Подошёл, потёр пальцем стену – кровянит.
Профессиональное образование, кузница кадров, рабочий класс, пролетариат...
Фотокарточка с изображением «группы товарищей» под красным, высеренным камерой обскурой флагом. Сосредоточенные лица. Как это: «С печатью мысли на лице». Серó. Чорное по теням, в складках.
Трещины и соскобы на золоте. Своими руками.
Опустить руки?..
***
Из письма от 27 августа 1903 года: «Сестра писала мне не так давно, что был у них еп<ископ> Антоний Волынский (родом Храповицкий) и занимался исцелениями. Напр<имер>, у одной глухонемой девочки он спрашивал, как её зовут, и так настойчиво, что она принуждена была сказать своё имя. Другой девочке, у которой руки были сведены, велел перекреститься, что та и исполнила. Староверке с двумя больными детьми сказал, что дети страдают за грехи (её?) и когда грехи простятся, то и дети выздоровеют. За ним теперь бегают толпы народа. То же делал и митрополит Филарет (Дроздов). Владыку Антония (не митрополита) боятся в Синоде, потому что он уже не раз выказывал наклонность к неожиданностям и выходкам, а также один из немногих, чувствующих себя архиереем».****
Из сопредельного, через хрипы и эфирный потреск – на скрежете чорного о золотое:
«... до основанья и затем... мы наш, мы новый мир построим... кто был ничем, тот станет всем...»
Чудеса творить. Всем. Всем на зависть и изумление. И не замечать сотворённого.
Створ взора в окоём, в створе – вор:
- Отвернись...
Богатое слово какое: от-вер-нись... от-вер-низ... от – вернись...
Никто не знает дороги «с закрытыми глазами». Я – знаю.
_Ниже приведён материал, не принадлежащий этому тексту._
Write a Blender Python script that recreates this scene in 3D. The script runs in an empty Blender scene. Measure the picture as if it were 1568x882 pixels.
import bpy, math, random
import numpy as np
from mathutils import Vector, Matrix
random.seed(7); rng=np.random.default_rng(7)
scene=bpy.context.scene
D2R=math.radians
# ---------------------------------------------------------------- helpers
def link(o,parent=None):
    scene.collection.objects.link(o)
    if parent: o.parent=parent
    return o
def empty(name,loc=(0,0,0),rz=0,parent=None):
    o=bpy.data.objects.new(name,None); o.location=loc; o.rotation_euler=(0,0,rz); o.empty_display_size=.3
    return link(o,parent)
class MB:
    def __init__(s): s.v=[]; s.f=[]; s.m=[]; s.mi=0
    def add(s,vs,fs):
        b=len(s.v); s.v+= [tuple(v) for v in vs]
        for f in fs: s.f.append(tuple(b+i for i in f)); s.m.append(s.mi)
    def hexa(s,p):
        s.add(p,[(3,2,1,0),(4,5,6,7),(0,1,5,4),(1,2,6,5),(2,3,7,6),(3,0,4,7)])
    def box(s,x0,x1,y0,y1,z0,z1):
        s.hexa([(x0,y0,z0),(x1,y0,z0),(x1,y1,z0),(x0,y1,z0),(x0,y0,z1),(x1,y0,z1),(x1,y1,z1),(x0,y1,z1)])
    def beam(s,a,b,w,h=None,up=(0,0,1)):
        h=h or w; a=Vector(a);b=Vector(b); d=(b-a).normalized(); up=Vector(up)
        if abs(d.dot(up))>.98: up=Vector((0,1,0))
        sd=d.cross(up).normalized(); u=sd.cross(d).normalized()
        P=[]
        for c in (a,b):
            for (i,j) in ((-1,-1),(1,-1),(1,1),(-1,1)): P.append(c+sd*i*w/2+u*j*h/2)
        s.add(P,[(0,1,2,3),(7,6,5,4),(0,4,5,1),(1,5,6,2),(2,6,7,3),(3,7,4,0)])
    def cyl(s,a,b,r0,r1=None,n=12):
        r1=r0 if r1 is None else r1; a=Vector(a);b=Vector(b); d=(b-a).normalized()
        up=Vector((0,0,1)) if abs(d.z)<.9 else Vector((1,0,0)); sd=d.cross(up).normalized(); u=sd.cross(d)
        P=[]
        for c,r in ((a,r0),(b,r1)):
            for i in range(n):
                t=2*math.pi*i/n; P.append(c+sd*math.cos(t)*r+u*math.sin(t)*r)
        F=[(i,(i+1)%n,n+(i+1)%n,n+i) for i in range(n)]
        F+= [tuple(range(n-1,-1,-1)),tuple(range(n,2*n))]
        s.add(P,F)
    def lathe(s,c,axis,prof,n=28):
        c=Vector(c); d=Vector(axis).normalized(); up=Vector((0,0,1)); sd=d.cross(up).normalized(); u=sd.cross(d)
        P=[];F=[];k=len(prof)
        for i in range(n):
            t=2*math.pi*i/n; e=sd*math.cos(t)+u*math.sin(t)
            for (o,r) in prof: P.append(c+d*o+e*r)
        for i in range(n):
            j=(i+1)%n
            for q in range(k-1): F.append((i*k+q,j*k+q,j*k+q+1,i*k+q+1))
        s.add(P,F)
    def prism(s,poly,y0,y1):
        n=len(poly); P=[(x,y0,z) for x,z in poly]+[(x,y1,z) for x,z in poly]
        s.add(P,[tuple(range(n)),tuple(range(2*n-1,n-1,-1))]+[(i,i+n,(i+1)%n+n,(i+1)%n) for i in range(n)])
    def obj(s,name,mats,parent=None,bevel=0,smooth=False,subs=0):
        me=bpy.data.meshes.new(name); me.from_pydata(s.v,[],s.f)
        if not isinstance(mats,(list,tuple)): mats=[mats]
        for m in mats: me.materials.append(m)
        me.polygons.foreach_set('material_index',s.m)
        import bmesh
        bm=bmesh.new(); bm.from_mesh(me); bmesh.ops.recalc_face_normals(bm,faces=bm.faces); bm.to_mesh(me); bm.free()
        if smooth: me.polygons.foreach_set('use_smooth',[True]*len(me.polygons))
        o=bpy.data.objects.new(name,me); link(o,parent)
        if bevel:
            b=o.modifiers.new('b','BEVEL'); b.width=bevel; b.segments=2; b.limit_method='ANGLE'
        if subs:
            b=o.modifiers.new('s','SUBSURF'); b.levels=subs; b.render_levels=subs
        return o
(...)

Я – глухонемой и безрукий.
Вижу я так. А – никому не скажу: несказуемое.
* А. Морозов. Гриммельсгаузен и его роман «Симплициссимус» // Ганс Якоб Кристоф Гриммельсгаузен. Симплициссимус. Калининград: ФГУИПП «Янтарный сказ». 2003. С. 582.
** Л.В. Кошман. Город и городская жизнь в России XIX столетия. Социальные и культурные аспекты. М., 2008. С. 50.
*** Л.В. Кошман. Город и городская жизнь в России XIX столетия. Социальные и культурные аспекты. М., 2008. С. 322.
**** «Мой вечный спутник по жизни». Переписка Андрея Белого и А.С. Петровского: Хроника дружбы. М., 2007. С. 72.